About a third (32%) say they have heard a lot about Iran’s announcement that it will resume research on nuclear technology; another 46% say they have heard at least a little. Only about one-in-five Americans (21%) say they have heard nothing at all about this issue.

People who have heard the most about Iran’s research on nuclear technology are more likely to name Iran as the country representing the greatest danger to the U.S., but less likely to think Iran would attack the U.S. directly. Among people who have heard a lot about these developments, 43% volunteer Iran as the single biggest threat to the United States. This compares to 24% of people who have heard a little about recent events in Iran, and just 5% of those who have heard nothing at all.

But when asked what Iran might be likely to do if it developed nuclear weapons, those who have heard a lot about Iran in the news are the least likely to believe Iran might attack the U.S. or Europe directly. Instead, they place a higher likelihood on the possibility that Iran might attack Israel or provide nuclear weapons to terrorist organizations.

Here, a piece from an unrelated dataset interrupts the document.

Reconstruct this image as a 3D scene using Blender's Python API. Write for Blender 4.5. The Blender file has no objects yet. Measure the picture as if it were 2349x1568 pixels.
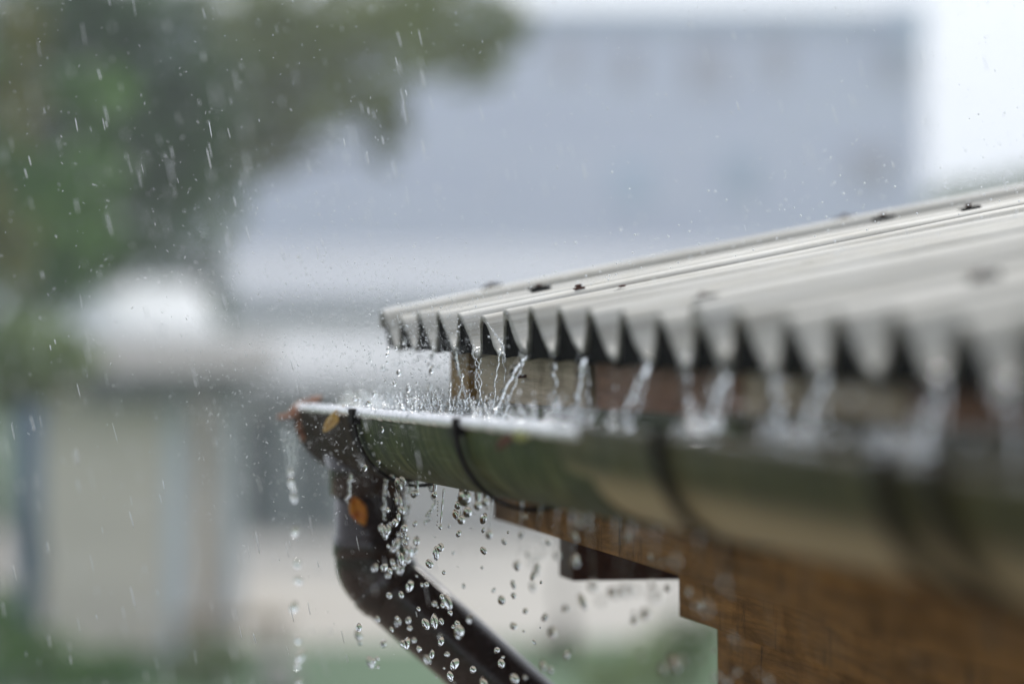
import bpy, bmesh, math, random
import numpy as np
from mathutils import Vector, Matrix, noise

# ------------------------------------------------------------------ camera, light, exposure
R = math.radians
D, YAW, PITCH, F = 0.74, R(10.4), R(0.547), 8800.0      # metres left of the eave, yaw, pitch, focal length in photo pixels
CAMZ = 2.70
sc = bpy.context.scene
cam_d = bpy.data.cameras.new('camera')
cam = bpy.data.objects.new('camera', cam_d)
sc.collection.objects.link(cam)
sc.camera = cam
cam.location = (-D, 0, CAMZ)
cam.rotation_euler = (R(90) - PITCH, 0, -YAW)
cam_d.sensor_width = 36
cam_d.lens = F / 2349 * 36
cam_d.clip_start = 0.05
cam_d.clip_end = 2000
cam_d.dof.use_dof = True
cam_d.dof.focus_distance = 4.28
cam_d.dof.aperture_fstop = 2.3
cam_d.dof.aperture_blades = 9

w = bpy.data.worlds.new('World')
sc.world = w
w.use_nodes = True
nt = w.node_tree
bg = nt.nodes['Background']
sky = nt.nodes.new('ShaderNodeTexSky')
sky.sky_type = 'NISHITA'
sky.sun_disc = False
SUN_EL, SUN_ROT = R(47), R(12)
sky.sun_elevation = SUN_EL
sky.sun_rotation = SUN_ROT
sky.air_density = 1.0
sky.dust_density = 4.0
sky.ozone_density = 1.0
hs = nt.nodes.new('ShaderNodeHueSaturation')           # overcast: the blue of the sky is mostly veiled
hs.inputs['Saturation'].default_value = 0.42
nt.links.new(sky.outputs[0], hs.inputs['Color'])
geo_w = nt.nodes.new('ShaderNodeTexCoord'); sep = nt.nodes.new('ShaderNodeSeparateXYZ'); nt.links.new(geo_w.outputs['Generated'], sep.inputs[0])
cr = nt.nodes.new('ShaderNodeValToRGB'); nt.links.new(sep.outputs[2], cr.inputs[0])      # cloud deck, brighter overhead
cr.color_ramp.elements[0].position = 0.0; cr.color_ramp.elements[0].color = (.80, .88, 1.0, 1)
cr.color_ramp.elements[1].position = 0.55; cr.color_ramp.elements[1].color = (.56, .61, .68, 1)
sc_ = nt.nodes.new('ShaderNodeVectorMath'); sc_.operation = 'SCALE'; sc_.inputs[3].default_value = 7.0
nt.links.new(cr.outputs[0], sc_.inputs[0])
mx = nt.nodes.new('ShaderNodeMix'); mx.data_type = 'RGBA'; mx.inputs[0].default_value = .78
nt.links.new(hs.outputs[0], mx.inputs[6]); nt.links.new(sc_.outputs[0], mx.inputs[7])
nt.links.new(mx.outputs[2], bg.inputs[0])
bg.inputs[1].default_value = 0.15

sd = bpy.data.lights.new('sun', 'SUN')
sun = bpy.data.objects.new('sun', sd)
sc.collection.objects.link(sun)
sd.energy = 1.5
sd.angle = R(11)
sd.color = (1.0, 0.97, 0.93)
sun.rotation_euler = (R(90) - SUN_EL, 0, R(180) - SUN_ROT)

sc.view_settings.view_transform = 'Standard'
sc.view_settings.look = 'None'
sc.view_settings.exposure = 0.28
sc.view_settings.gamma = 1.0
sc.cycles.use_denoising = True
sc.cycles.max_bounces = 10
sc.cycles.transmission_bounces = 8
sc.cycles.transparent_max_bounces = 16
sc.cycles.diffuse_bounces = 3
sc.cycles.volume_bounces = 1
sc.cycles.caustics_reflective = False
sc.cycles.sample_clamp_indirect = 25.0
random.seed(7)
rng = np.random.default_rng(7)

# ------------------------------------------------------------------ where a photo pixel (2349 wide) lies in the place
FW = Vector((math.sin(YAW) * math.cos(PITCH), math.cos(YAW) * math.cos(PITCH), -math.sin(PITCH)))
RT = Vector((math.cos(YAW), -math.sin(YAW), 0))
UP = RT.cross(FW)
CAM = Vector((-D, 0, CAMZ))
def ray(px, py): return FW + RT * ((px - 1174.5) / F) + UP * ((784 - py) / F)
def atY(px, py, Y): r = ray(px, py); return CAM + r * (Y / r.y)
def atX(px, py, X): r = ray(px, py); return CAM + r * ((X + D) / r.x)
def atD(px, py, d): return CAM + ray(px, py) * d

# ------------------------------------------------------------------ helpers
COL = sc.collection
def mesh_obj(name, verts, faces, mat=None, parent=None, smooth=False):
    me = bpy.data.meshes.new(name)
    me.from_pydata([tuple(v) for v in verts], [], faces)
    me.update()
    return link(name, me, mat, parent, smooth)
def link(name, me, mat=None, parent=None, smooth=False):
    o = bpy.data.objects.new(name, me)
    COL.objects.link(o)
    if mat: me.materials.append(mat)
    if smooth: me.polygons.foreach_set('use_smooth', [True] * len(me.polygons))
    if parent: o.parent = parent; o.matrix_parent_inverse = Matrix.Translation(-Vector(parent.location))
    return o
def bm_obj(name, bm, mat=None, parent=None, smooth=False):
    me = bpy.data.meshes.new(name)
    bm.to_mesh(me); bm.free()
    return link(name, me, mat, parent, smooth)
def thing(name, label, cat, loc=(0, 0, 0), group=None):
    o = bpy.data.objects.new(name, None)
    COL.objects.link(o)
    o.location = loc
    o.empty_display_size = .05
    return tag(o, label, cat, group)
def tag(o, label, cat, group=None, kind=None):
    if label: o['label'] = label
    if cat: o['category'] = cat
    if group: o['group'] = group
    if kind: o['kind'] = kind
    return o
def structure(o, label=None): o['kind'] = 'structure'; return o
def box(bm, lo, hi, bevel=0.0):
    r = bmesh.ops.create_cube(bm, size=1)
    c = [(a + b) / 2 for a, b in zip(lo, hi)]; s = [abs(b - a) for a, b in zip(lo, hi)]
    for v in r['verts']: v.co = Vector((v.co.x * s[0] + c[0], v.co.y * s[1] + c[1], v.co.z * s[2] + c[2]))
    if bevel:
        es = list({e for v in r['verts'] for e in v.link_edges})
        bmesh.ops.bevel(bm, geom=es, offset=bevel, segments=2, affect='EDGES', profile=0.6)
def box_obj(name, lo, hi, mat, parent=None, bevel=0.0, cuts=0, rough=0.0, seed=0):
    bm = bmesh.new(); box(bm, lo, hi, bevel)
    if cuts:
        bmesh.ops.subdivide_edges(bm, edges=bm.edges[:], cuts=cuts, use_grid_fill=True)
        for v in bm.verts:
            n = noise.noise_vector(v.co * 18 + Vector((seed, 0, 0)))
            v.co += n * rough
    return bm_obj(name, bm, mat, parent)
def frames(pts):
    pts = [Vector(p) for p in pts]; n = len(pts); out = []
    up = Vector((0, 1, 0.01)); 
    for i in range(n):
        t = (pts[min(i + 1, n - 1)] - pts[max(i - 1, 0)]).normalized()
        a = up - t * up.dot(t)
        if a.length < 1e-3: a = Vector((1, 0, 0)) - t * t.x
        a.normalize(); up = a
        out.append((pts[i], a, t.cross(a)))
    return out
def tube_bm(bm, pts, rad, seg=16, cap=True):
    if not hasattr(rad, '__len__'): rad = [rad] * len(pts)
    rings = []
    for (p, a, b), r in zip(frames(pts), rad):
        rings.append([bm.verts.new(p + (a * math.cos(2 * math.pi * k / seg) + b * math.sin(2 * math.pi * k / seg)) * r) for k in range(seg)])
    for i in range(len(rings) - 1):
        for k in range(seg):
            bm.faces.new((rings[i][k], rings[i][(k + 1) % seg], rings[i + 1][(k + 1) % seg], rings[i + 1][k]))
    if cap:
        bm.faces.new(rings[0][::-1]); bm.faces.new(rings[-1])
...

Public Remains Divided Over Iraq

A narrow majority of Americans (51%) say the original decision to use force in Iraq was right, up from 45% a month ago. But at the same time the proportion saying we will definitely or probably fail in establishing a stable government in Iraq also edged up from 34% to 39%. Overall views of how things are going in Iraq remained level with 13% saying things are going very well, 38% fairly well, 29% not too well and 17% not at all well. And the public remains divided about evenly over whether we should keep troops in Iraq until the situation has stabilized (50%) or bring U.S. troops home as soon as possible (46%).

Civil Liberties

The revelation that President Bush authorized the NSA to eavesdrop on telephone communications without a court warrant has caused no surge in public concern about civil liberties. In fact, there are signs that the president has achieved at least some success over the past month in persuading the public that his policies are the right ones for the country.

By a 50% to 33% margin, more Americans are concerned that the government hasn’t yet gone far enough in protecting the country against terrorism than are concerned that the government has gone too far in restricting civil liberties. Concern about government infringement on civil liberties has remained unchanged over the past two years, and has not moved in response to the NSA spying controversy.

Public interest in the wiretap story, if anything, is growing. Fully 37% say they have been following news on Bush authorizing wiretaps of suspected terrorists very closely, which is nearly as many as paid close attention to the situation in Iraq. That compares with 32% who followed this story very closely last month. Democrats, Republicans and independents show similar levels of interest.

Iraq Leads News Interest

Roughly four-in-ten Americans (39%) say they paid very close attention generally to news about the current situation in Iraq, while nearly as many (35%) say they have been tracking news on American reporters who have been captured or injured very closely.

A quarter of Americans say they followed news reports on major job cuts at Ford Motor Co. very closely, while 20% paid close attention to reports about the financial links between lobbyists and members of Congress. About the same number (18%) tracked news of the election victories by Hamas in the recent Palestinian elections.